China’s intelligence services are among the most aggressive at spying on the United States, followed by Cuban, Russian and Iranian spy agencies, according to the U.S. government’s top counterintelligence coordinator.
“These services are eating our lunch,” Joel F. Brenner, the new head of the Office of the National Counterintelligence Executive, said in his first interview since being named to the counterspy post in August.
Mr. Brenner, a former inspector general at the National Security Agency, told The Washington Times that the U.S. remains the No. 1 target of “virtually every significant espionage service on the face of the Earth.”
China’s intelligence activities have been “very aggressive” at acquiring U.S. advanced technology, often before it is fully developed here. “The technology bleed to China, among others, is a very serious problem,” he said, noting that the FBI is improving its efforts to identify and protect sensitive technology.
Beijing also succeeded in penetrating, and thus frustrating, U.S. intelligence against China through Katrina Leung, a Los Angeles businesswoman who was a long-time FBI informant secretly loyal to Beijing, Mr. Brenner said.
Mr. Brenner’s office, known as NCIX, is working on a new presidential strategy for counterintelligence. The goal of the office is to provide strategic direction aimed at bolstering counterintelligence agencies, including the FBI, CIA and Pentagon counterspy units.
Another key priority is using counterintelligence techniques, such as turning foreign agents or recruiting supporters, against terrorist groups.
“Hezbollah or al Qaeda don’t do a terrorist operation without doing an intelligence operation first,” Mr. Brenner said. “They are very thorough and capable in the way they do their advance surveillance and reconnoitering. We’ve got to get better at that aspect of supporting counterterrorism, and that is one of our core missions here in this office.”
Additionally, the NCIX is pressing counterspies to do more to stop computer-based intelligence-gathering, something he called a growing threat.
“You can now, from the comfort of your own home or office, exfiltrate information electronically from somebody else’s computer around the world without the expense and risk of trying to grow a spy,” Mr. Brenner said.
“We’ve got to start addressing that in a big way,” he said. “Network vulnerability is a huge issue, and it’s an issue in the private as well as a public sector.”
Mr. Brenner also said he is trying to recruit more-capable people to join counterintelligence services.
“You can’t leave counterintelligence to the fanatics and paranoiacs,” he said. “We really need our best people, and so training and education and supporting national security studies is something we’re paying a lot of attention to.”
He also plans to speed up damage assessments, or lessons learned, after spy cases and to conduct aggressive follow-up to make sure recommended changes are implemented.
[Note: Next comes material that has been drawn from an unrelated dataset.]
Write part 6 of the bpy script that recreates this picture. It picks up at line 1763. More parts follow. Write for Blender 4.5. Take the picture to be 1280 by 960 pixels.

Currently, the NCIX is conducting a damage assessment of the Leung spy case, examining how Leung secretly spied for China by sexually entrapping two of the FBI’s most senior counterspies, FBI agents James J. Smith and Bill Cleveland.
The Leung case was a “very serious espionage case,” Mr. Brenner said, a view that contrasts with that of FBI officials who have sought to play down the spy case, saying it was mainly about improper sexual relations between the FBI informant and her handlers. Leung, through her lawyers, has denied spying for China.
Mr. Brenner said China, however, was in fact running Leung as their agent. “That was an intelligence operation, and it was a very successful intelligence operation,” he said. “It was a classic honey trap” - spy jargon for sexual entrapment.
Leung was initially charged in 2003 with spying for China, but the charges were dropped and she eventually pleaded guilty in 2005 to minor charges: making false statements and filing a false tax return. Smith also pleaded guilty to lying to investigators.
In addition to China, Cuba’s intelligence services continue to pose a major intelligence threat, as do spies from Russia and Iran, Mr. Brenner said, noting that Cuban intelligence remains a “a very professional service.”
“They were trained by the KGB, and now they’re training the Venezuelans,” he said.
Russia’s intelligence service remains “very aggressive” against the United States, and “the Iranians also have a mature and capable service,” he said. All “are running significant operations against us.”
Overall, the problem of stopping foreign spies is daunting, both due to the number of spies and as a result of problems among U.S. agencies charged with stopping them, namely the FBI, domestically, and the CIA, overseas. Mr. Brenner said he is trying to reform counterintelligence as the mission manager within the office of the director of national intelligence.
Various counterspy agencies, from the Defense Department to the FBI and CIA, have regarded counterintelligence “as an intramural sport.”
“We’re trying to turn the [counterintelligence] community into a community in reality as well as in name,” he said.
“Americans are going to wake up one day and realize that the place in the world we have come to take for granted isn’t ours by some God-given right. We have to defend it,” he said.